### [PROMPT]
Return, exactly as written, the lines from the one containing "1824 pixels high." through the one containing "sin, cos = math.sin, math.cos", with both ends included.

### [GIVEN RECORDS]
########

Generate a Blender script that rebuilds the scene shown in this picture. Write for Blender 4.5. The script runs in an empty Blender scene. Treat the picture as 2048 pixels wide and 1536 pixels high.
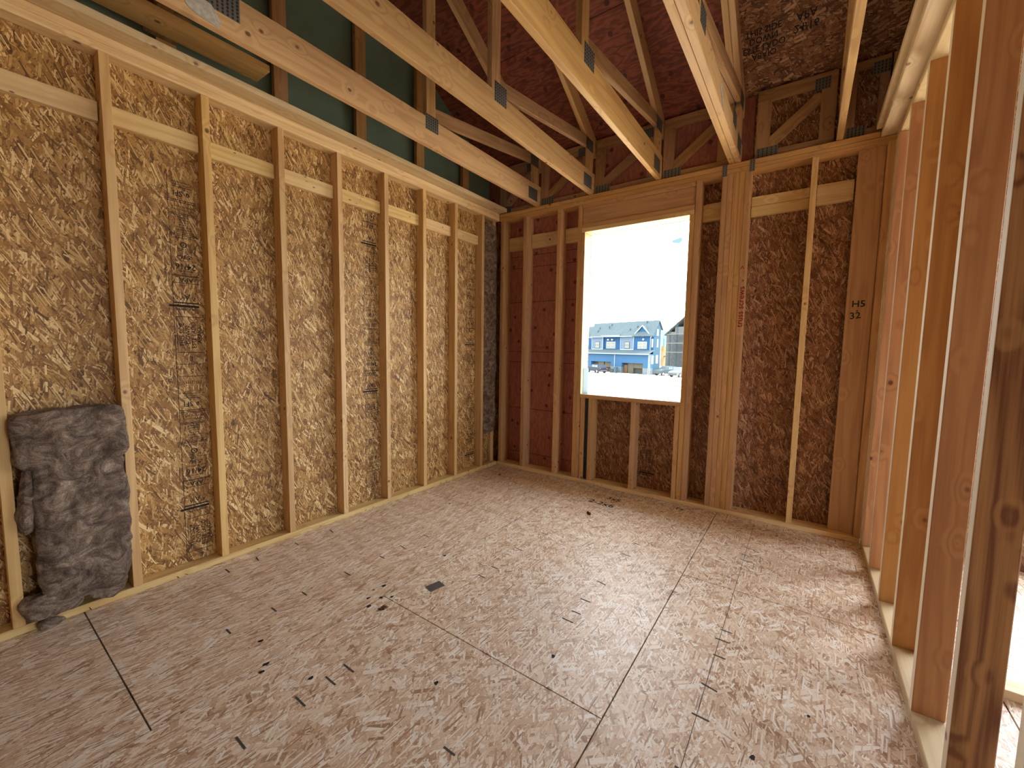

########

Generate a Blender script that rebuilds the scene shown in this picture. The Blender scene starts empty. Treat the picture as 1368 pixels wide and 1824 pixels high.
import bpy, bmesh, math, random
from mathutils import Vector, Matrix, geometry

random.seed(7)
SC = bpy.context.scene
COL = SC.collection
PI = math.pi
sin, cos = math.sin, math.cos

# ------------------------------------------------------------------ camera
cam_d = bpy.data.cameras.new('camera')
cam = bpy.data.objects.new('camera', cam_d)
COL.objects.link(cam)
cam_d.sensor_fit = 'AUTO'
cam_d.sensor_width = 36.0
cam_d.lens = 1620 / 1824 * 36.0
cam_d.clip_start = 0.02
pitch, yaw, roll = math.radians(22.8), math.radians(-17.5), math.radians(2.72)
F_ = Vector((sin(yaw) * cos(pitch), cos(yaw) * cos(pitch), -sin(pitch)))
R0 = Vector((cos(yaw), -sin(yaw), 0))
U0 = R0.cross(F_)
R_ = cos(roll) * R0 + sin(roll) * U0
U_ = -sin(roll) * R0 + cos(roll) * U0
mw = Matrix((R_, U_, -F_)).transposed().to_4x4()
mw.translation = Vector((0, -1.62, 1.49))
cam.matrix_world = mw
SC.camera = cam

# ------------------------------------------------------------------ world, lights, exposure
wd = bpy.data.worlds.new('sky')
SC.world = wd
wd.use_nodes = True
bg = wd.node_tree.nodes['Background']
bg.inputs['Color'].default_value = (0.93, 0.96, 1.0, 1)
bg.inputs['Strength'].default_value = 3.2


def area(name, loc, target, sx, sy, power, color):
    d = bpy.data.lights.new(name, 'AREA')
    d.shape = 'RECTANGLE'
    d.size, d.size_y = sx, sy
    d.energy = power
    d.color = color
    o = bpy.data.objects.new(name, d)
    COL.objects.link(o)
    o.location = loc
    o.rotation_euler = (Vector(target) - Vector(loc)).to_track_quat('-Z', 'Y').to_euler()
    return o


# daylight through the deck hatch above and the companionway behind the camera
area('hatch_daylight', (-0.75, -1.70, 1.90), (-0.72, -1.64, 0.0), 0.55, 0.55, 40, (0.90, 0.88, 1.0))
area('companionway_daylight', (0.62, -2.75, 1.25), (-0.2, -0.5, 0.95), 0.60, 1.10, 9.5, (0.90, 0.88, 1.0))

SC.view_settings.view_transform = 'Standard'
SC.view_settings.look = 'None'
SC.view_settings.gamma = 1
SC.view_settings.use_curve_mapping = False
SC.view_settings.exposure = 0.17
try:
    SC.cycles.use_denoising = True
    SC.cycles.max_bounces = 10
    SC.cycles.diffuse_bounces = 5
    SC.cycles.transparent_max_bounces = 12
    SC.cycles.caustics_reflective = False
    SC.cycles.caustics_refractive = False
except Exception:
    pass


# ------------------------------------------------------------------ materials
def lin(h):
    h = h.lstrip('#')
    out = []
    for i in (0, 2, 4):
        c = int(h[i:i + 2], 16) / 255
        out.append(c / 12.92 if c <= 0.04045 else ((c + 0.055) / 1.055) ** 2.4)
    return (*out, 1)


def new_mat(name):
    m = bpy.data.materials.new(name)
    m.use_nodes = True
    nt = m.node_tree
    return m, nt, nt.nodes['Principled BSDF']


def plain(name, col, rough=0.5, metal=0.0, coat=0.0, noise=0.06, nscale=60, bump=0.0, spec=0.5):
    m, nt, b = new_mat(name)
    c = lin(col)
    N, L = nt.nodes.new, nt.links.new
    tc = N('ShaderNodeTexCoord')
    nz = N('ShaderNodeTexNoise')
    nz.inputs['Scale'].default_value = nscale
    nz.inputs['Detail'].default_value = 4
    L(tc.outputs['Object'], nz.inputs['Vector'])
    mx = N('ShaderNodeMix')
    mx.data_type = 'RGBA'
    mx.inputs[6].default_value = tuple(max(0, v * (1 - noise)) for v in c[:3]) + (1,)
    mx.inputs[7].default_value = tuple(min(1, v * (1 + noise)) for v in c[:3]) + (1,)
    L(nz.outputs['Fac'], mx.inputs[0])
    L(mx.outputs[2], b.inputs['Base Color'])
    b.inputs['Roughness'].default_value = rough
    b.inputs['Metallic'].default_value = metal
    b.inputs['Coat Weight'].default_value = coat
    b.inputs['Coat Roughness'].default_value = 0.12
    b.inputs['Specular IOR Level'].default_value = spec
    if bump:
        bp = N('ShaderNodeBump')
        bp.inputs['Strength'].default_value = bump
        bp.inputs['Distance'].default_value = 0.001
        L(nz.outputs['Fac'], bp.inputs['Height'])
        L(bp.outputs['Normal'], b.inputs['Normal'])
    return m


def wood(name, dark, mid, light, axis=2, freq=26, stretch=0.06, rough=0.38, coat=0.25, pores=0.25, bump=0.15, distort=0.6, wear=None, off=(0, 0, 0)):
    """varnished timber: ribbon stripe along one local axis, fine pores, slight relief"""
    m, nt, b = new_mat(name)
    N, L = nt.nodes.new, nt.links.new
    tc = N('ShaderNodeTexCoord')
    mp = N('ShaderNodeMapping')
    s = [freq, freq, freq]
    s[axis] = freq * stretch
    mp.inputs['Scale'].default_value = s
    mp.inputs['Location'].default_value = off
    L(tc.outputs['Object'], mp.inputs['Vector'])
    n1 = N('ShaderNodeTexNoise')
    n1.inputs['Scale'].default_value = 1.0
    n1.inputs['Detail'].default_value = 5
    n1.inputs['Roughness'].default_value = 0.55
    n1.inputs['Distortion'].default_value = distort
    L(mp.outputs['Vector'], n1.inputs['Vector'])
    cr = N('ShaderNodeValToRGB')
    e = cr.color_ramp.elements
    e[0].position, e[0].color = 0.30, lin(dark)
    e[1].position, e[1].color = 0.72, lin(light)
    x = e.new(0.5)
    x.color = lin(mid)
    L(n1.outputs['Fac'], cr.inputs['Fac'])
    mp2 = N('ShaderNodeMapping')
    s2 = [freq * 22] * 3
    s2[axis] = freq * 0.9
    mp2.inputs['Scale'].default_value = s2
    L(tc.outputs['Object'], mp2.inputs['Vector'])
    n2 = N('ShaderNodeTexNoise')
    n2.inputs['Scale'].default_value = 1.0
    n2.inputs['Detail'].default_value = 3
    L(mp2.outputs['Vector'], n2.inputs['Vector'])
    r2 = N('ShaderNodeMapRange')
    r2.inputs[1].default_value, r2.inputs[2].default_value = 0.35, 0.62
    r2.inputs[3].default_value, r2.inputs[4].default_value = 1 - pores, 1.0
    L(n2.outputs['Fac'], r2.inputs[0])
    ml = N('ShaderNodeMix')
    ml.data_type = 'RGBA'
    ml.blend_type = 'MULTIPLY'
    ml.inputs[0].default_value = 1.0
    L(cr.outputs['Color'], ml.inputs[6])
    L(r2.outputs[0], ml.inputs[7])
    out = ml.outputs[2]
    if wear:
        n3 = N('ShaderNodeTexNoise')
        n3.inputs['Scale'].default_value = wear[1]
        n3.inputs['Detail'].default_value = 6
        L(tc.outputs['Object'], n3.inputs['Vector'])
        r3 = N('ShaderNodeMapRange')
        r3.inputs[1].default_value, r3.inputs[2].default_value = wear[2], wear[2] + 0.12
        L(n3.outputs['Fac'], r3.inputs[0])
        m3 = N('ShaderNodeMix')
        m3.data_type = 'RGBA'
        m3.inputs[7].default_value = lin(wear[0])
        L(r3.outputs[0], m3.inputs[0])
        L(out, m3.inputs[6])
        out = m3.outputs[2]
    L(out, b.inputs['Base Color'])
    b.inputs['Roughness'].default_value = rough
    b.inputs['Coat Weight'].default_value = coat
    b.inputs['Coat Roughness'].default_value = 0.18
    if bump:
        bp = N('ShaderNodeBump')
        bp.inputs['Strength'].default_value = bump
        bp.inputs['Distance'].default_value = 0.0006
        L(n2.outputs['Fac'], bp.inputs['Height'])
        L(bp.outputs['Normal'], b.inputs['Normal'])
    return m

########

### [ANSWER TO THE TASK]
Generate a Blender script that rebuilds the scene shown in this picture. The Blender scene starts empty. Treat the picture as 1368 pixels wide and 1824 pixels high.
import bpy, bmesh, math, random
from mathutils import Vector, Matrix, geometry

random.seed(7)
SC = bpy.context.scene
COL = SC.collection
PI = math.pi
sin, cos = math.sin, math.cos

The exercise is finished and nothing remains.